C’est au seuil de l’Autre Cathédrale — Autre, mais fidèle aux lois antiques et gothiques — qu’il faudra quelque jour placer la statue de Balzac : elle projette la lumière du passé vers l’avenir ; elle symbolise la résurrection de la jeunesse d’une race dans la reconquête de la vérité.

Vérité antique, vérité gothique : même et unique vérité. Mais, après avoir aimé la beauté sous la forme grecque, Rodin, fort de ces premières études où son regard s’était affermi, a découvert la beauté plus près de nous, sous sa forme française, et il a senti battre son cœur, comme un homme qui retrouve les titres de gloire de son sang, de son nom.
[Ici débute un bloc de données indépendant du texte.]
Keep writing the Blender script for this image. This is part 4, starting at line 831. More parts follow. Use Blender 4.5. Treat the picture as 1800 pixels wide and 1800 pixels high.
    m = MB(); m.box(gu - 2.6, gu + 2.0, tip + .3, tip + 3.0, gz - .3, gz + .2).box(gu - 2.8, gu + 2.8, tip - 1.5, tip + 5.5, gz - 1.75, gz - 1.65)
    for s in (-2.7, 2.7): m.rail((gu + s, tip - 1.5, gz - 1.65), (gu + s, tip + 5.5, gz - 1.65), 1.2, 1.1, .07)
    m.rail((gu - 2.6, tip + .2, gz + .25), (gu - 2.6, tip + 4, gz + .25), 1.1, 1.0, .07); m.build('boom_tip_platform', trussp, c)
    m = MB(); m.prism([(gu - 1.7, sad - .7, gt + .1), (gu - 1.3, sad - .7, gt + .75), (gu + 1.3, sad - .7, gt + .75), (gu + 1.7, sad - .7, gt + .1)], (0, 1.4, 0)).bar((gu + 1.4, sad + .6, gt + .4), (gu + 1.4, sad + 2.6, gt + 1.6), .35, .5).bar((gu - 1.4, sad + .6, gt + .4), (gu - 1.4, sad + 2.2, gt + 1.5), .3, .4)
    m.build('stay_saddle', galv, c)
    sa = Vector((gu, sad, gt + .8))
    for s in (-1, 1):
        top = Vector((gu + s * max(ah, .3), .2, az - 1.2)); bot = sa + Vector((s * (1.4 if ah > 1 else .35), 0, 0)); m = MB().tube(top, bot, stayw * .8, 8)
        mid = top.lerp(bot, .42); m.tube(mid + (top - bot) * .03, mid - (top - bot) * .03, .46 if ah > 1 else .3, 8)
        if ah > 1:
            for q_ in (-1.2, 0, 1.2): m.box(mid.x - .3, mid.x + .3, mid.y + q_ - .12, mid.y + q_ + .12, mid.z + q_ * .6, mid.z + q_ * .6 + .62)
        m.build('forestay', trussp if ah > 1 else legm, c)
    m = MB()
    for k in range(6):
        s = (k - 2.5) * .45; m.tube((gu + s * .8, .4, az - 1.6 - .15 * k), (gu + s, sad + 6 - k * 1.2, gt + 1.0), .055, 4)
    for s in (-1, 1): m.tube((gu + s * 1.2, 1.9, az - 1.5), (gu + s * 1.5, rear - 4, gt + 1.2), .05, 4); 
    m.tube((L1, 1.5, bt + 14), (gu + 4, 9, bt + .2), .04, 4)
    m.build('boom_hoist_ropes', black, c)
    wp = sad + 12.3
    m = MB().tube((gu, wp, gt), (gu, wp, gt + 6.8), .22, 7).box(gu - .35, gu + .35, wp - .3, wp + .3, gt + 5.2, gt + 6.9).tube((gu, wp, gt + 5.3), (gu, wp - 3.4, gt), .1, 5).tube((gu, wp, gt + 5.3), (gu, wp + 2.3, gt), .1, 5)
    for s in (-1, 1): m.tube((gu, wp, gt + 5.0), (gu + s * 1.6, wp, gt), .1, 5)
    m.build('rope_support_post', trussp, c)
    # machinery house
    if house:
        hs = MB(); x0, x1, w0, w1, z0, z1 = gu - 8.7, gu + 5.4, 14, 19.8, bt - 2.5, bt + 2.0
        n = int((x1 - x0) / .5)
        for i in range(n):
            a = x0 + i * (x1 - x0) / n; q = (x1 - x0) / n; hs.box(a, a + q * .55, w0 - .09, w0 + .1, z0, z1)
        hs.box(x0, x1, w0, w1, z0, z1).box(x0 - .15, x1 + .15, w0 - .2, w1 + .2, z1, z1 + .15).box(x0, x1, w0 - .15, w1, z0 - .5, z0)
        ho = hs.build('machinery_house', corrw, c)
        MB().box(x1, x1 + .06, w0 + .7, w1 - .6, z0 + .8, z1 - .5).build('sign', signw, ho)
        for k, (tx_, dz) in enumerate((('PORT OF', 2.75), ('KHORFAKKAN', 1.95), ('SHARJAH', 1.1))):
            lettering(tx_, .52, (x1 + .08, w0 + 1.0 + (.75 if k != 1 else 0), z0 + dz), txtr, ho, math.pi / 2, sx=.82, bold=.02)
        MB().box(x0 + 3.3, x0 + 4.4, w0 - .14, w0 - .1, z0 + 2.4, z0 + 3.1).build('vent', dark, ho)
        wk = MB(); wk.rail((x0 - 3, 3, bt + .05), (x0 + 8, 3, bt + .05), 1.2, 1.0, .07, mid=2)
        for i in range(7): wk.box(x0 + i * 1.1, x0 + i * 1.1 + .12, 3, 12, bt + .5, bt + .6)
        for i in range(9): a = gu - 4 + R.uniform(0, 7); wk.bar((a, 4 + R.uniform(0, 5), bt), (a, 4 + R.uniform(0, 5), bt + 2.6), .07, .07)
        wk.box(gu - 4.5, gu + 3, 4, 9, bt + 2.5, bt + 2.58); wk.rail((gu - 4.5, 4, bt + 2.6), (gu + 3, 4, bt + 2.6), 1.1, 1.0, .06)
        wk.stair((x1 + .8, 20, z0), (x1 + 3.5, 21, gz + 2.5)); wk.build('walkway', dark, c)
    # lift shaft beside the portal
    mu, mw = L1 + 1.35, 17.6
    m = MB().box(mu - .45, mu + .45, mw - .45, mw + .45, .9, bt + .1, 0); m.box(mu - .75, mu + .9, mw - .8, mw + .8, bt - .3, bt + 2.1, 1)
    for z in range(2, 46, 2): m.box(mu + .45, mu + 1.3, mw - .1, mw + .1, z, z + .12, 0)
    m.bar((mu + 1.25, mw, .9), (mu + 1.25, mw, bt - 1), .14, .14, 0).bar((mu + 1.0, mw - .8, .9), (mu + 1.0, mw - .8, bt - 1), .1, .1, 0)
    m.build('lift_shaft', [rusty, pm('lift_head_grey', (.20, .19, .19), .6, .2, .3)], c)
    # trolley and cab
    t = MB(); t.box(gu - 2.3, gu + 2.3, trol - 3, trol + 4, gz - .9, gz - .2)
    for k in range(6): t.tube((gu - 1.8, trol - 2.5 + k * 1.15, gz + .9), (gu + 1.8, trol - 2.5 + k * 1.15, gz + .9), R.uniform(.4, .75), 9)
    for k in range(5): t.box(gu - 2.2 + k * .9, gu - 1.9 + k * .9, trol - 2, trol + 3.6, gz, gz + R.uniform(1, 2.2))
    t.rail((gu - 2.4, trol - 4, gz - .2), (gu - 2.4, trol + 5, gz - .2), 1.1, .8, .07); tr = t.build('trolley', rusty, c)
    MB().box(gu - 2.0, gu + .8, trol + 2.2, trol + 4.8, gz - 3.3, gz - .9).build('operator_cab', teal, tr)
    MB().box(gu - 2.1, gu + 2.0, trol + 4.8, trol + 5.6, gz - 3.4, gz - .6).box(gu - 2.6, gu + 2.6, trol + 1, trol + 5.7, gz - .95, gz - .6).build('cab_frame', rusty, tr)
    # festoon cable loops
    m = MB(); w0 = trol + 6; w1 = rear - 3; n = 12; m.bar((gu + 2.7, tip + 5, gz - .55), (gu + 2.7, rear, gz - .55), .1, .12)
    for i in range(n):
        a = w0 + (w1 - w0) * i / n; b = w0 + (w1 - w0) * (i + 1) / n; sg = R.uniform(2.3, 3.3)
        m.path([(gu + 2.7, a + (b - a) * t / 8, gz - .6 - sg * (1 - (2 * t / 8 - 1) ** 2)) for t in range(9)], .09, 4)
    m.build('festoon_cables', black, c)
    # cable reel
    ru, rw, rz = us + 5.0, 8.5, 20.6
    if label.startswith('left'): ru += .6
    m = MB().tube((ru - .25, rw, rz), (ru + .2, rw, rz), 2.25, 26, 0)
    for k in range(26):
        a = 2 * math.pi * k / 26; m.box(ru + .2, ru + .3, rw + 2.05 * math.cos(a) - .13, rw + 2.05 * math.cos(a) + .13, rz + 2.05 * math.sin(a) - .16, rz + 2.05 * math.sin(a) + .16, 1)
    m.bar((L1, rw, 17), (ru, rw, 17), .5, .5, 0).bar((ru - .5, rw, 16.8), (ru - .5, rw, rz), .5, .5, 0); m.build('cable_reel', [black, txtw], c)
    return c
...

Il nous affirme que nos Cathédrales sont très belles ; il nous supplie de les aimer, nous aussi… Et sa pensée vise au delà de l’immédiat horizon.

Défendre — en imposant à tous le respect de leur splendeur — les Cathédrales contre les fous qui les brisent et les hypocrites qui les restaurent, c’est le premier but. Mais Rodin le sait : point d’admiration sincère si elle ne suscite l’activité productrice. Ce n’est pas une « distraction » que nous demanderons aux ruines gothiques, si nous écoutons Rodin : c’est, à tous les degrés, et dans tous les sens de l’action humaine, un rappel aux principes qui constituèrent notre tradition et un conseil d’unité.